Twice a week, they were allowed to buy their meals, often at a fast food joint. On average days, they spent nine or 10 hours on their bikes, logged 85 miles and consumed 10,000 calories. After their longest day 121.7 miles they spent $260 at a Burger King, she recalled with a smile.

“A really great group of people,” Hayley said. “Everybody was super hard working. Everyone was super committed to the group. We learned how to live with other people and keep a positive attitude. … Even when we didn’t want to be there, we all really wanted to be there.”

She brought along four outfits, a pair of flip-flops, a pair of bike shoes and two pairs of socks. “You really don’t need that much to get by,” she said. “Good friends and good vibes. You can be happy like that.”

Happiness tempered by weather. In many parts of the country, if it’s sticky, it’s summertime. “It was crazy hot in the South, and super humid, too,” Hayley said. “We’re so lucky to live here, with what we have.”

And tempered by insects, particularly mosquitoes and gnats. Theirs is a simple demand, one that goes back millions of years: “Be still!” To which these riders replied, “Shoo!” A low-tech approach and not terribly effective, but preferable to a bug repellant that, once applied, became like a sticky second skin, Hayley said. They showered about once a week.

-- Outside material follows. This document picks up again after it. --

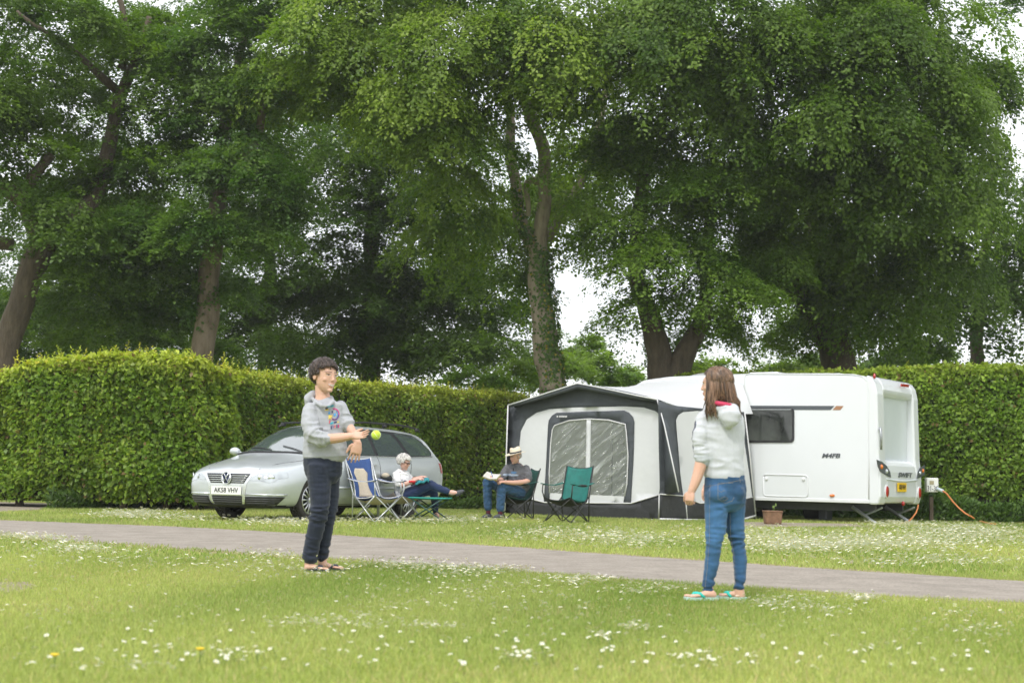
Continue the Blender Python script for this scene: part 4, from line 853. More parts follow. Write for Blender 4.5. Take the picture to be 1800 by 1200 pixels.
mb.hexa([cw(.18, .05, .36), cw(5.8, .05, .36), cw(5.8, 2.2, .36), cw(.18, 2.2, .36), cw(.18, .05, .385), cw(5.8, .05, .385), cw(5.8, 2.2, .385), cw(.18, 2.2, .385)]); mb.obj('chassis', mat('chassis_steel', (.05, .052, .055), .6), van)
def steady(b, top, foot):
    t, ft = top, foot; mb = MB(); d_ = (ft - t).normalized(); mb.tube([t, ft], .035, 4); mb.box(ft + V((0, 0, .01)), (.16, .12, .02)); o = mb.obj('corner_steady', M_galv, van)
    m_ = t.lerp(ft, .5); MB().tube([m_, V((m_.x + .35 * CA.x * -1, m_.y + .35 * CA.y * -1, t.z))], .02, 4).obj('brace', M_galv, o)
steady(.3, on_plane(1498, 890, C0 + CB * .3, CB), on_plane(1541, 921, C0 + CB * .25, CB)); steady(1.8, on_plane(1556, 890, C0 + CB * 1.7, CB), on_plane(1598, 917, C0 + CB * 1.7, CB))
for b in (.14, 2.1):
    mb = MB(); mb.tube([cw(3.4, b - .09, .31), cw(3.4, b + .09, .31)], .31, 28); o = mb.obj('wheel', M_rubber, van, smooth=False); MB().tube([cw(3.4, b - .10, .31), cw(3.4, b + .10, .31)], .19, 20).obj('rim', M_alloy, o)
mb = MB(); mb.ell(cw(3.9, .9, 2.82), (.55, .40, .13), Matrix(((CA.x, CB.x, 0), (CA.y, CB.y, 0), (0, 0, 1)))); mb.obj('rooflight', mat('smoked_dome', (.42, .43, .42), .25), van, smooth=True)
mb = MB(); prism(mb, [(2.2, 2.83), (2.9, 2.83), (2.85, 2.90), (2.25, 2.90)], .5, 1.1); mb.obj('roof_vent', M_cwhite, van, bevel=.02)
# things under and beside the caravan
f = G(1358, 921); mb = MB(); rr = [(0, .13), (.03, .14), (.20, .155), (.22, .165), (.235, .165)]
mb.rings([[f + V((r * math.copysign(abs(math.cos(a)) ** .3, math.cos(a)), r * math.copysign(abs(math.sin(a)) ** .3, math.sin(a)), z)) for a in [2 * math.pi * k / 24 for k in range(24)]] for z, r in rr], True)
pot = thing('planter', 'brown clay planter standing on gravel beside the awning corner', 'planter', f); mb.obj('pot', mat('clay', (.20, .115, .065), .9, var=.3, scale=14, bump=.4), pot)
mb = MB(); mb.tube([f + V((.02, 0, .22)), f + V((.03, 0, .30)), f + V((.05, 0, .34))], .006, 5); mb.ell(f + V((.055, 0, .335)), (.014, .006, .03)); mb.ell(f + V((.01, 0, .30)), (.014, .006, .025)); mb.obj('sprig', mat('sprig', (.14, .22, .05), .7), pot)
f = P(1433, 905, 28.4); f.z = 0; Rm = Matrix(((CA.x, CB.x, 0), (CA.y, CB.y, 0), (0, 0, 1)))
wb = thing('water_barrel', 'black rolling water barrel lying under the caravan', 'barrel', f); mb = MB()
mb.rings([[f + V((0, 0, .17)) + CA * a + (CB * math.cos(t) + V((0, 0, 1)) * math.sin(t)) * r for t in [2 * math.pi * k / 24 for k in range(24)]] for a, r in ((-.20, .10), (-.19, .155), (-.12, .17), (-.10, .16), (.10, .16), (.12, .17), (.19, .155), (.20, .10))], True); mb.obj('drum', M_black, wb, smooth=True)
mb = MB(); mb.tube([f + V((0, 0, .17)) + CA * a for a in (-.22, -.2)], .05, 12); mb.obj('cap', M_dgrey, wb)
f2 = P(1451, 905, 28.1); f2.z = 0; mb = MB(); mb.box(f2 + V((0, 0, .15)), (.18, .3, .28), Rm); o = tag(mb.obj('waste_container', M_dgrey, org=f2, bevel=.03), 'dark grey waste water container beside the black barrel under the caravan', 'container')
f = P(1637, 905, 29.4); f.z = 0; k = 29.4 / FPX; post = thing('hookup_post', 'white electric hookup box numbered 31-30 on a dark post by the hedge', 'hookup post', f)
MB().box(f + V((0, 0, .25)), (.07, .07, .5)).obj('post', M_barkd, post)
bx = P(1637.5, 852, 29.4); mb = MB(); mb.box(bx, (21 * k, .16, 25 * k)); o = mb.obj('box', M_plate, post, bevel=.02)
mb = MB(); mb.box(bx + V((-.02, -.085, .05)), (.085, .012, .075)); mb.obj('socket', mat('socket_beige', (.38, .33, .20), .5), o)
letters('31-30', .15, (1, 0, 0), (0, 0, 1), bx + V((0, -.083, -.075)), M_ink, o, bold=0, xs=.66)
M_orange = mat('orange_cable', (.62, .22, .07), .5, var=.1)
cb = thing('power_cable', 'orange power cable sagging from the white hookup box to the ground', 'cable', G(1735, 919))
def cpts(l, Y): return [P(x, y, Y + dy) for x, y, dy in l]
MB().tube(cpts([(1657, 862, 0), (1664, 867, 0), (1674, 880, -.05), (1685, 892, -.1), (1697, 902, -.2), (1705, 906, -.3)], 29.1) + [G(1717, 914, .03), G(1728, 917, .02), G(1738, 920, .015), G(1752, 921, .012)], .017, 8).obj('lead', M_orange, cb, smooth=True)
MB().tube([P(1646, 858, 29.3), P(1658, 863, 29.3)], .035, 8).obj('plug', mat('plug', (.55, .62, .68), .5), cb)
cb = thing('power_cable', 'orange cable hanging in a curve from under the caravan rear', 'cable', G(1596, 917))
MB().tube([P(1614, 886, 28.0), P(1613, 893, 28), P(1610, 901, 27.9), P(1604, 909, 27.8), G(1596, 917, .02), G(1585, 919, .015)], .014, 8).obj('lead', M_orange, cb, smooth=True)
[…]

There were other animal sightings, but they lacked variety. “There are a lot of stray dogs in the South,” Hayley said, adding: “The South was full of armadillo carcasses (on the road). Lots of dead armadillos.” One resident told her she’d lived there 60 years and had never seen a live armadillo.

Hayley is the daughter of Liz and Marty Korman. She has one younger brother and the family lives in Woodside’s western hills.